Asnakew Sisay Tegegne represents the best of Ethiopia’s Pan-African legacy a man who risked his freedom, his safety, and his life so that South Africans could one day live free from the terror of apartheid. He asked for nothing in return except acknowledgment that African liberation is a shared struggle, and that the bonds forged in struggle impose obligations.

Today, Ethiopians in South Africa are being killed in the very country he helped liberate. They are being killed by their neighbours. They are being killed with impunity. They are being killed whilst a state with a constitution that explicitly protects the rights of non-citizens fails to protect them.

This is not merely a tragedy. It is a betrayal of history, of Pan-Africanism, of the very principles that animated the anti-apartheid struggle.

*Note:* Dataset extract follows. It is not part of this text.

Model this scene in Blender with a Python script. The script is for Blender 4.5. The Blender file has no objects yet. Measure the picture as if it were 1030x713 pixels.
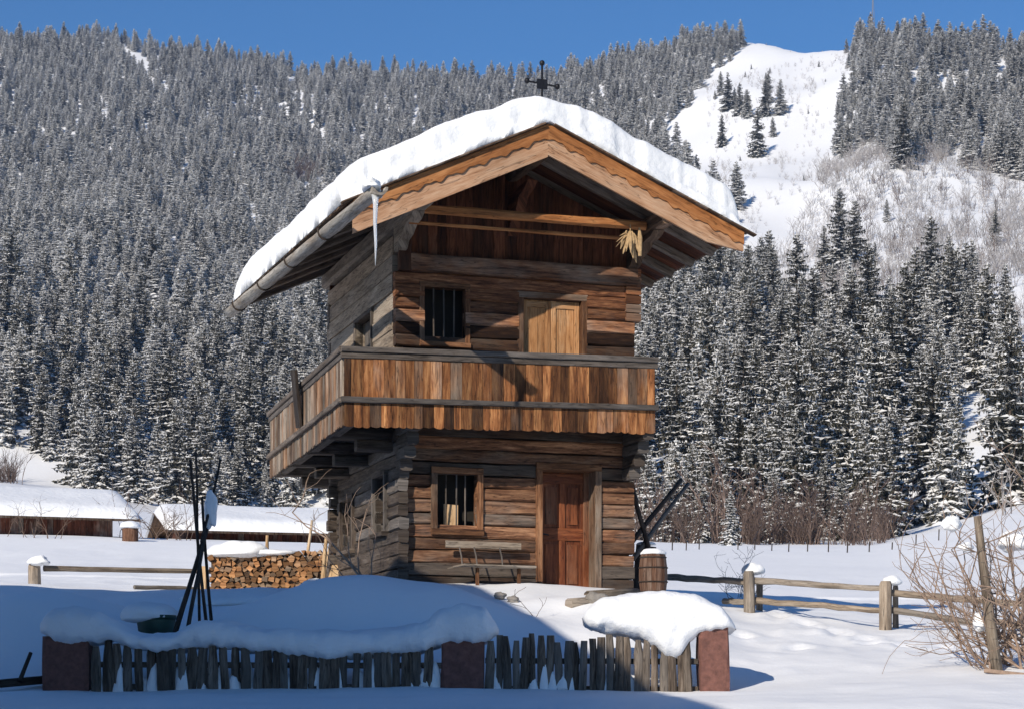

If South Africa wants to genuinely honour its liberation struggle, it must:

• Protect African migrants and refugees with the full force of law

• Conduct prompt, thorough, and impartial investigations into all reported incidents of violence

• Identify, prosecute, and sanction all perpetrators, including those who organise or incite violence

• Reject populist scapegoating and address the real drivers of unemployment and inequality through structural economic reform

• Teach its youth particularly those born after 1994 the true history of African solidarity and continental struggle

• Implement the court order against Operation Dudula with rigour and consistency

And Ethiopia as a nation, as a government, as a diaspora community must reclaim its narrative. It must remind the continent that its sons and daughters, like Asnakew Sisay, paid the price for Africa’s freedom. It must demand that South Africa honour its commitments to human rights and African brotherhood not merely in rhetoric, but in practice.

History remembers those who fought for justice. It must also remember and condemn those who are dying because justice has been forgotten.